The wooden U.S. map hanging on the store’s wall, in fact, has pins from all 50 states and a few foreign countries, representing the many folks who have come to sample the catfish, burgers and desserts.

All because the Gollihers have invested the time, money and energy to take a building born during Reconstruction and turn it into a trendy joint reconstructed with one foot in its historic roots and the other firmly planted in the 21st-century world of social media marketing.

“They have really figured out how to capture the nostalgia of what the place was like and bring it into modern times,” said Telia Butler, director of sales for Bowling Green’s Courtyard by Marriott hotel and a Boyce General Store fan.

That was the whole idea when the Gollihers bought the place. While still catering to the local farmers and retirees who stop by for breakfast as soon as the doors open at 7 a.m., the restaurant has now expanded its reach through special events and promotions like Catfish Fridays.

The success is evident this weekend as the restaurant’s two Valentine’s Day dinners, with seating for 40, are both sold-out. In the warmer months, the venue’s “Pickin’ on the Patio” events bring in so many patrons that they line up outside the building to sample the food and listen to musicians on the patio the Gollihers added to the place.

“When we bought the store, it was a place that locals came to,” said Brad Golliher, a 34-year-old who previously worked as a graphic designer at Fruit of the Loom. “People in Bowling Green probably didn’t know it existed. What we’ve done is make it a place they want to come to, a place where families can come. It has definitely been a lot of work.”

It has been a labor of love for Brie Golliher, a former professional photographer who grew up within a mile of the Boyce store and can recall walking to it on days when school was canceled because of snow.

“I grew up just down the road, and our two boys are the fifth generation to live there,” said Brie Golliher, 33. “I had a tab at the store when I was young. I would get a tenderloin biscuit and a peach Nehi. We still serve tenderloin biscuits.”

And pies. Lots of pies.

Pies and other desserts were included on the menu from the beginning, but they have come to be the restaurant’s stock in trade and Brie Golliher has embraced her brand as the Pie Queen.

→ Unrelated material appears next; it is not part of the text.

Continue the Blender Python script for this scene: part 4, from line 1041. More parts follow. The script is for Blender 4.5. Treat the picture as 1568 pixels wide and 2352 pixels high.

“The Pie Queen was created just by chance,” she said. “We wanted to serve pie because we thought that was a perfect fit for a little general store. Then people started coming just for the pie.”

She was dubbed the Pie Queen by her husband in 2015, and that brand has taken off. Brie Golliher operated a bakery in downtown Bowling Green during 2016 and now operates out of a bake shop that was built onto the Boyce store.

She has turned the space into a pie factory, churning out coconut cream, pecan, chocolate and other pies that are sold not just at Boyce but online, at the Cake Shop on Scottsville Road and even in the Whole Foods stores in Louisville and Lexington. Last Thanksgiving season alone, Brie Golliher sold 1,200 of her pies.

Those desserts and the fresh meat and other ingredients the Gollihers buy from local farmers have made the longtime residents of the Boyce community proud of the former general store.

“It’s a really special place to me,” said Geraldine Hester, who in the 1950s attended the Boyce school that was across the street from the general store. “I eat there three or four times a week.

“I was tickled to death when Brad and Brie got the store. It’s just amazing what they’ve done with it. It takes a lot of work and know-how, but they’re young and educated. They’ve really made a name for Boyce.”

That success is no surprise to longtime Boyce resident Jane Jones, who recalls when her young granddaughter Brie Golliher showed an aptitude for baking.

“From the time she was a toddler, Brie would tear off pieces of paper and pretend she was cooking,” said Jones, who also attended the Boyce school. “She always liked to cook. It was just in her soul, I guess.”

A regular at Catfish Fridays, Jones marvels at what the Gollihers have done with the building she remembers as a post office and a place where you could pick up a few groceries.

“I figured the Boyce store would just fall down someday,” Jones said. “Now people seem to really appreciate coming there. They say it’s the best catfish in the county. I’m just really proud of what they’ve done.”